« Dimanche prochain, c’est vous qui jouerez à l’orgue de Saint Jacques. »
C’est comme cela que mon professeur de piano me catapultât dans les bras de ce monstre à tuyaux, à la demande du Père de Mauny qui recherchait des organistes.
La réponse fusât : « Ça, ce n’est pas possible : d’abord je ne connais pas l’instrument, ensuite je suis incapable de jouer en public. »
« Je vous aiderai. » me répond-elle.
C’était un lundi.
Me voilà en face de mes partitions. Pendant 7 heures, cette semaine-là, j’ai travaillé cette première messe.
Dimanche 15 août, mon professeur était à mes côtés, à la tribune, tout en haut, m’aiguillant et profitant de la vue ! « Allez-y » lançait-elle quand il fallait jouer. « Stop. » Quand il fallait s’arrêter. « Ouf » a-t-on fait toutes les deux, à la fin de la messe. Ça s’était bien passé.
Cette première expérience passée, périlleuse, j’étais subjuguée par la perception d’avoir soutenu la prière des fidèles, grâce à l’instrument. Cela ne m’a pas quitté depuis, et j’en fais ma boussole : aider à prier.
J’ai accompagné une 2ème messe, puis une 3ème… Et puis un jour, nouveaux petits coups de pouce : une amie me dit : « Le professeur d’orgue du conservatoire a encore une place pour donner un cours, il t’attend. » C’était aussi direct que cela. Mais je n’avais rien demandé ! « C’est le titulaire de la cathédrale d’Amiens » ajoute-t-elle. Rien que ça !
La réponse fût rapide : « Ben non, c’est pas possible, je fais déjà du piano, et puis je n’ai pas de quoi payer un titulaire. »
« Non mais c’est pas cher du tout quand tu habites Compiègne. »
Je ne réponds pas mais j’enregistre l’information.
Le surlendemain, une collègue me dit : « Dis-donc, j’ai un vieil orgue dans mon garage, on n’en fait rien. Le veux-tu ? On te le donne. » Non mais vraiment, je n’avais rien demandé !
« Non, c’est gentil, j’ai déjà un piano. Qu’est-ce que tu veux que je fasse d’un orgue ? J’ai pas la place. »
« Regarde quand même, prend les mesures, et dis-moi. »
En rentrant, je mesure : il restait 10 cm à gauche, 10 cm à droite. Ça passait !

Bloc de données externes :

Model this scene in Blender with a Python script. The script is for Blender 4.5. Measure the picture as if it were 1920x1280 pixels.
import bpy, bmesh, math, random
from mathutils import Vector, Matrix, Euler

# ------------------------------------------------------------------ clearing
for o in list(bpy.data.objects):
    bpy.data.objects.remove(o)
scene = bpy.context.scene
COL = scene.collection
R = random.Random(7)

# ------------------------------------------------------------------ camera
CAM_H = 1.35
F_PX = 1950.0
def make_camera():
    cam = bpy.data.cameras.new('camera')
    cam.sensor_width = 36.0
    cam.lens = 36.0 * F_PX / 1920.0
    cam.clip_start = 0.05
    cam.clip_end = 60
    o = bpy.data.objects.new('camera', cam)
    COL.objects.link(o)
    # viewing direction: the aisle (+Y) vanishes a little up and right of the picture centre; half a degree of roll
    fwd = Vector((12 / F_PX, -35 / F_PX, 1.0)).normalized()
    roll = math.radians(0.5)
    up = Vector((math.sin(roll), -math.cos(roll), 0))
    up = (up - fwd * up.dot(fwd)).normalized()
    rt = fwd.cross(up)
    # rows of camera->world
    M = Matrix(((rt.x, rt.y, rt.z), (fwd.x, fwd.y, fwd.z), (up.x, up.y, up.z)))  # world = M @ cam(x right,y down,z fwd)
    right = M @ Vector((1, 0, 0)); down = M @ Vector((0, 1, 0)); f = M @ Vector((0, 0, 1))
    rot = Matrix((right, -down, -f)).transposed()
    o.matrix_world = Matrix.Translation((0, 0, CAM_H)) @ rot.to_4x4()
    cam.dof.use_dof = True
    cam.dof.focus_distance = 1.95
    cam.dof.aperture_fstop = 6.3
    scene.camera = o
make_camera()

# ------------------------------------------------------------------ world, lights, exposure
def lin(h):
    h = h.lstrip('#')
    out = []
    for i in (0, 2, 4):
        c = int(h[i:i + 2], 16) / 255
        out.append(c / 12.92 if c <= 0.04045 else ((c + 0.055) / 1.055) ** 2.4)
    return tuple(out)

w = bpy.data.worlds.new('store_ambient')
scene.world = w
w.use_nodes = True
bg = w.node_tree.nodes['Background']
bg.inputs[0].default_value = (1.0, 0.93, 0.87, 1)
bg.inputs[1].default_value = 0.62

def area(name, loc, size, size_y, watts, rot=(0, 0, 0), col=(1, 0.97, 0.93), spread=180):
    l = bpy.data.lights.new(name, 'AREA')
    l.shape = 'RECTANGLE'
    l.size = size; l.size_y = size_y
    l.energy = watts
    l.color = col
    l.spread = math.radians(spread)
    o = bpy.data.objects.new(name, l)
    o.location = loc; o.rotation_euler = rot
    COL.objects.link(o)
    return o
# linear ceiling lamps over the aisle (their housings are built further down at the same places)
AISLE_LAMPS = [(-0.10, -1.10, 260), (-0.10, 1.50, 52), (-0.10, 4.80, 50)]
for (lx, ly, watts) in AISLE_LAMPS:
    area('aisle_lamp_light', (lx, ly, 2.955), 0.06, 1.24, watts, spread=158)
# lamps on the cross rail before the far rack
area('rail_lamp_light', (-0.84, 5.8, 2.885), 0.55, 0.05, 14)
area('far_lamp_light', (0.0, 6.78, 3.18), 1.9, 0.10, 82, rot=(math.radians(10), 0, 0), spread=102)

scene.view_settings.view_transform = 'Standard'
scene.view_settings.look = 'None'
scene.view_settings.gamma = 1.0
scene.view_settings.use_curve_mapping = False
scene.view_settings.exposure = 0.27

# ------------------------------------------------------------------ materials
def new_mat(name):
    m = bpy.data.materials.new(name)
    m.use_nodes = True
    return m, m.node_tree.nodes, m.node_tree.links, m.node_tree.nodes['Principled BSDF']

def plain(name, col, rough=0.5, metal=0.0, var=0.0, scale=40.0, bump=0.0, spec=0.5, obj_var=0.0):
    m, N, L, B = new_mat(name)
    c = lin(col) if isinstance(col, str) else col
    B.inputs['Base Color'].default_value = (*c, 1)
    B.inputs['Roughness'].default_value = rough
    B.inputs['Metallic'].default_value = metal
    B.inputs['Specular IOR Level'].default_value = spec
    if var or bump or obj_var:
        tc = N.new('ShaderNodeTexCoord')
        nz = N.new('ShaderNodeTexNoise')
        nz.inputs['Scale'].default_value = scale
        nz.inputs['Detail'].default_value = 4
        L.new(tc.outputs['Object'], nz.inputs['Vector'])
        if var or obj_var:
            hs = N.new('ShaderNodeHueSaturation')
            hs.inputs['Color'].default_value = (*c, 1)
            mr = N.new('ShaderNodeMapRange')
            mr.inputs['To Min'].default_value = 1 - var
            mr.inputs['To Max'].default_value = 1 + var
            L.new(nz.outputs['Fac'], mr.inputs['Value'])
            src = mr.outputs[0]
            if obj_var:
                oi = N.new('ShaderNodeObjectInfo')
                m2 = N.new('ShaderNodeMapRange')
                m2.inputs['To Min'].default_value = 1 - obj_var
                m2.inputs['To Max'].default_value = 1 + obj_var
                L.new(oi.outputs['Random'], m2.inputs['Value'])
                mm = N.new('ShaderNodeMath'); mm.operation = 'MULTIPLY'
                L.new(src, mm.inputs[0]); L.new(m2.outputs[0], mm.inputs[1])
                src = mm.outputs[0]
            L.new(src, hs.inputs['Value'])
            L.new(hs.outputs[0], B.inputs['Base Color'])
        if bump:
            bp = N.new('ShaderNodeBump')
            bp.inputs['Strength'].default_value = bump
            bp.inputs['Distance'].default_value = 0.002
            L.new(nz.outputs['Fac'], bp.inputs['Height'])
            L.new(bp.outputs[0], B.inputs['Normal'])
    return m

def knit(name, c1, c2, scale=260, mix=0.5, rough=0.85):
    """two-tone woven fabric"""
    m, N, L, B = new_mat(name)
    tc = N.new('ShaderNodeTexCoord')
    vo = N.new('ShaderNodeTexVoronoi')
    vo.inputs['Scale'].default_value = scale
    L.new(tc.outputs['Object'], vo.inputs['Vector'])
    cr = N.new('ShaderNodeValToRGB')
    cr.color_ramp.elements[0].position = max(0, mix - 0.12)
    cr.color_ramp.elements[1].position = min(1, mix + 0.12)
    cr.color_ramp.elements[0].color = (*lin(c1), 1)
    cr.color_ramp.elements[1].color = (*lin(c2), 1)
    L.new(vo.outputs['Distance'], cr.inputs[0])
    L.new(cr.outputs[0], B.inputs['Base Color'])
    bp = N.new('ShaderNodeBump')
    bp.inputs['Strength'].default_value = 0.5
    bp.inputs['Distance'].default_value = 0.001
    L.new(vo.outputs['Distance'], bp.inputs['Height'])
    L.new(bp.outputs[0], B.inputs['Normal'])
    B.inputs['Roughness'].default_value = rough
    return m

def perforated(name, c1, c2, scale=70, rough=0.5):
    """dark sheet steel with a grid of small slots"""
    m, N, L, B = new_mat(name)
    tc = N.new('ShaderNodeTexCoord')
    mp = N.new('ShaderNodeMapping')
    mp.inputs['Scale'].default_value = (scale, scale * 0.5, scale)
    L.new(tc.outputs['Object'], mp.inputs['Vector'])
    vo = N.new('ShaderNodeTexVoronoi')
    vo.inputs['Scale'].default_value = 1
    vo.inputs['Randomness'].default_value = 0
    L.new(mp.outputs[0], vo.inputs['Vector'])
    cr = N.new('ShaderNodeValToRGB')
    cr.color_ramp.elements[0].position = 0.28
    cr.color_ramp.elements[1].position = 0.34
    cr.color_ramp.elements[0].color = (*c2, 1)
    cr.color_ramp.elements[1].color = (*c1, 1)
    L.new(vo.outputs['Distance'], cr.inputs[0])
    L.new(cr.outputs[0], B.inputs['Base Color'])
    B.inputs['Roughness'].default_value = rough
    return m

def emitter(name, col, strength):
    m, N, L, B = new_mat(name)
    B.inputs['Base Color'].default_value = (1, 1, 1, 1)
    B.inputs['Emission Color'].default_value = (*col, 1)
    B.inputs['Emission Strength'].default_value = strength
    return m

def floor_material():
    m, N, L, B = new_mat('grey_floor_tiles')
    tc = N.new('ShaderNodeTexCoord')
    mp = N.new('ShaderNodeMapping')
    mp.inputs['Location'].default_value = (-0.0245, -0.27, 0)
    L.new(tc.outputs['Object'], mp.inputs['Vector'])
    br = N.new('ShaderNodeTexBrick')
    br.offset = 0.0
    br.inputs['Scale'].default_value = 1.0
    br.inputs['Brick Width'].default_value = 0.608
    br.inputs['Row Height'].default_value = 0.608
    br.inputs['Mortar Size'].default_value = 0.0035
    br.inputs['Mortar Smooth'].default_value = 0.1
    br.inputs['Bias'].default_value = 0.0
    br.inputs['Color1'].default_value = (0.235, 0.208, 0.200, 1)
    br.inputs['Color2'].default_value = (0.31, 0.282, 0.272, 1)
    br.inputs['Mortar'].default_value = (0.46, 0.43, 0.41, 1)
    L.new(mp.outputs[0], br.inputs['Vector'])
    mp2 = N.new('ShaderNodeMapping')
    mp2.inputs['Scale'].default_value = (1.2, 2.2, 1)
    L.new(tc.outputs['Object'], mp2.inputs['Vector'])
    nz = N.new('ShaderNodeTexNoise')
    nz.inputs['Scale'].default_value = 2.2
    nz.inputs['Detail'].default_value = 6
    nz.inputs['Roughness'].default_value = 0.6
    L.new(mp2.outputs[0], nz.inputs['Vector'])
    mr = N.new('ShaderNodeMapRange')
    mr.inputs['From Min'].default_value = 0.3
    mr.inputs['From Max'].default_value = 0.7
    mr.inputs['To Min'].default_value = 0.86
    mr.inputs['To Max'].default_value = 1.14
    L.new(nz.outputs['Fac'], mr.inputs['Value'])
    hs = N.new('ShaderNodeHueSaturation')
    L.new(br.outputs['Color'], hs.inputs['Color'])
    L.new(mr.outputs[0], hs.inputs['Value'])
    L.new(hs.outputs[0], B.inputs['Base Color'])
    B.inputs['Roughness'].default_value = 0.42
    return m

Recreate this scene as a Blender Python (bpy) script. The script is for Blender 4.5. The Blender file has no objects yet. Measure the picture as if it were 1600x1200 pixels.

Et là, j’ai dû m’arrêter un peu : « Sophie, réfléchis ! On t’offre l’instrument que tu peux mettre chez toi, tu as le professeur pour découvrir l’instrument, la paroisse t’attend. Ça sent l’appel à plein nez ! »
Soit !
On déloge l’orgue inutile dans le garage, on le monte chez moi. Je m’inscris au conservatoire et me voilà lancée dans l’apprentissage d’un instrument que je n’ai pas choisi, pour un service qui ne me paraissait pas à ma portée.
15 ans plus tard, 3 professeurs et 3 instruments après, je prends toujours des cours, j’anime toujours à Saint Jacques, et j’aurai toujours à travailler pour essayer de tutoyer la musique céleste des anges du haut de la tribune.
Un jour, j’ai raconté cette histoire à un organiste en Alsace, fameux, dont c’était le métier… à lui ! Puis, je lui pose cette question : « Le Seigneur m’a conduite (et un peu poussée…) il m’a mise à l’instrument, m’a trouvé un professeur… mais je ne sais toujours pas comment il faudrait faire pour bien jouer en travaillant moins. »
Pour toute réponse, j’ai eu un grand silence.
Le silence qu’il y a après la musique, vous savez, celui où l’on contemple.
Et oui, sur terre, il faudra toujours travailler à faire du beau.